KORANBOGOR.com,JAKARTA-Dalam edisi ke-34 Kajian Etika dan Peradaban,diskusi bertajuk “Otoritarianisme dan Kebebasan dalam Pembangunan di Negara-Negara Muslim” menghadirkan akademisi Universitas Paramadina Luthfi Assyaukanie, Ph.D dan Dr.Sunaryo bertempat di Hotel Ambhara pada Senin (23/12/2024).
Luthfi Assyaukanie mengangkat pandangan menarik terkait kebangkitan China sebagai alternatif peradaban Barat. Menurutnya, meskipun China merupakan peradaban tua dengan sistem pemerintahan yang terorganisir, keberlanjutan model otoritarianismenya tetap menjadi perdebatan. Mengutip John Mearsheimer, Luthfi menekankan bahwa negara otoriter cenderung terlihat kuat dari luar namun rapuh di dalam.
Ia juga mengapresiasi pandangan ekonom Keyu Jin, yang memahami dinamika peradaban Timur dan Barat. Keyu Jin, yang memiliki latar belakang unik sebagai anak seorang mantan Perdana Menteri China dan tokoh Partai Komunis China, membawa perspektif segar dalam menilai perang dagang dan kebangkitan China.

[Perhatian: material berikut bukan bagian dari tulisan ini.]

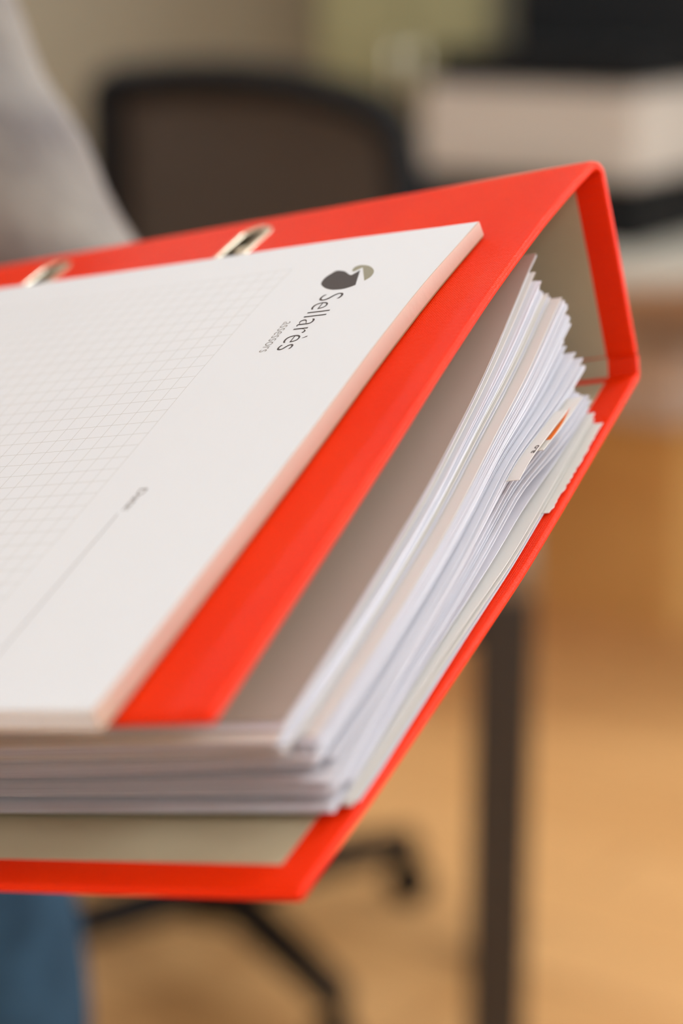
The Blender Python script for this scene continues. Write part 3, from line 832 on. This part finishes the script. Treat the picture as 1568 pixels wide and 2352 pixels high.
person.modifiers.clear(); person.data = nm_
tag(person, 'person in grey knit jumper and blue jeans holding the red binder', 'person')
def garment(name, verts, edges, m, label=None, lump=0.0):
    g = skin_eval(verts, edges, sub=3)
    for v in g.vertices:
        v.co -= BASE
    o = link(name, g, m, person)
    for p in g.polygons: p.use_smooth = True
    if lump:
        for v in g.vertices:
            n_ = noise.noise(v.co * 9) + 0.5 * noise.noise(v.co * 22)
            v.co += v.normal * n_ * lump
    if label: o['label'] = label
    return o
tv = [(p, r) for p, r in TORSO]; te = [(k, k + 1) for k in range(5)]
chain(tv, te, 4, ARM_L[:4] + [B(209, 16, -122)], [.064, .062, .058, .040, .033])
chain(tv, te, 4, ARM_R[:4] + [Vector((-0.405, .705, 1.055))], [.064, .060, .056, .046, .036])
garment('jumper', tv, te, M_KNIT, 'grey mottled knit jumper', lump=0.009)
jv = [((-0.325, .985, .96), (.135, .095)), ((-0.325, .985, .86), (.155, .11))]; je = [(0, 1)]
chain(jv, je, 1, LEG_L[:4] + [Vector((-0.225, .985, .10))], [.100, .085, .068, .062, .058]); chain(jv, je, 1, LEG_R[:4] + [Vector((-0.445, 1.01, .10))], [.100, .085, .068, .062, .058])
garment('jeans', jv, je, M_DENIM, 'blue denim jeans', lump=0.003)
for Lg in (LEG_L, LEG_R):
    an, to = Lg[4], Lg[5]
    g = skin_eval([(an + Vector((0, .03, -.045)), (.04, .04)), (an + Vector((0, -.03, -.048)), (.042, .04)), (to + Vector((0, -.03, 0.002)), (.046, .032)), (to + Vector((0, -.09, -.004)), (.038, .026))], [(0, 1), (1, 2), (2, 3)])
    for v in g.vertices: v.co -= BASE; v.co.z = max(0.0, v.co.z)
    link('shoe', g, M_SHOE, person)
hb = bmesh.new(); bmesh.ops.create_uvsphere(hb, u_segments=32, v_segments=24, radius=1.0)
for v in hb.verts:
    x, y, z = v.co
    k_ = 1.0 if (z > 0.35 or y > -0.15) else 0.86
    drop = 1.35 if (z < 0 and y > 0) else 1.0
    v.co = Vector((x * .084 * k_, y * .106 * k_ + .006, z * .125 * drop + .006))
bmesh.ops.delete(hb, geom=[f for f in hb.faces if (f.calc_center_median().z < .045 and f.calc_center_median().y < -.035)], context='FACES')
bmesh.ops.transform(hb, matrix=Matrix.Translation(-BASE) @ tilt, verts=hb.verts[:])
obj('hair', hb, M_HAIR, person, smooth=True)
for sx_ in (-1, 1):
    eb = bmesh.new(); bmesh.ops.create_uvsphere(eb, u_segments=14, v_segments=10, radius=.0105)
    bmesh.ops.translate(eb, verts=eb.verts[:], vec=(sx_ * .031, -.0735, .004))
    bmesh.ops.transform(eb, matrix=Matrix.Translation(-BASE) @ tilt, verts=eb.verts[:])
    eye = obj('eye', eb, M_EYE, person, smooth=True)
    ib = bmesh.new(); bmesh.ops.create_uvsphere(ib, u_segments=12, v_segments=8, radius=.005)
    bmesh.ops.translate(ib, verts=ib.verts[:], vec=(sx_ * .031, -.0805, .003))
    bmesh.ops.transform(ib, matrix=Matrix.Translation(-BASE) @ tilt, verts=ib.verts[:])
    obj('iris', ib, M_HAIR, eye, smooth=True)
lb = bmesh.new(); bmesh.ops.create_uvsphere(lb, u_segments=16, v_segments=8, radius=1)
for v in lb.verts: v.co = Vector((v.co.x * .024, v.co.y * .008 - .094, v.co.z * .007 - .052))
bmesh.ops.transform(lb, matrix=Matrix.Translation(-BASE) @ tilt, verts=lb.verts[:])
obj('mouth', lb, M_LIP, person, smooth=True)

Dalam diskusi tersebut, Luthfi juga menyoroti pentingnya keterbukaan ekonomi bagi negara-negara Muslim untuk mencapai pembangunan yang berkelanjutan. Ia mencontohkan strategi pembangunan nasional seperti Vision 2030 Arab Saudi, Indonesia Emas 2045, dan Continental 2071 Uni Emirat Arab sebagai bukti bahwa visi ekonomi yang terarah dapat mendorong kemajuan.
Dr. Sunaryo mengangkat pandangan filosofis dari Amartya Sen dan Soedjatmoko, yang menekankan pentingnya kebebasan sebagai inti dari pembangunan. Dalam karyanya Development as Freedom (1999), Amartya Sen mengartikan pembangunan sebagai perluasan kapabilitas individu untuk menjalani hidup yang bernilai. Sementara itu, Soedjatmoko dalam Development and Freedom (1984) menekankan pentingnya pembangunan yang demokratis dan mendukung kebebasan masyarakat.
Sunaryo menegaskan bahwa partisipasi masyarakat dalam proses pembangunan menjadi krusial. Pendidikan, menurutnya, adalah kunci untuk memanusiakan manusia, mengembangkan kapasitas penalaran, dan menciptakan arah pembangunan yang sesuai dengan aspirasi masyarakat. Ia juga menggarisbawahi perlunya sinergi antara negara dan masyarakat sipil dalam menentukan arah pembangunan yang menghormati keragaman nilai, serta menghindari jebakan budaya yang mendehumanisasi seperti feodalisme.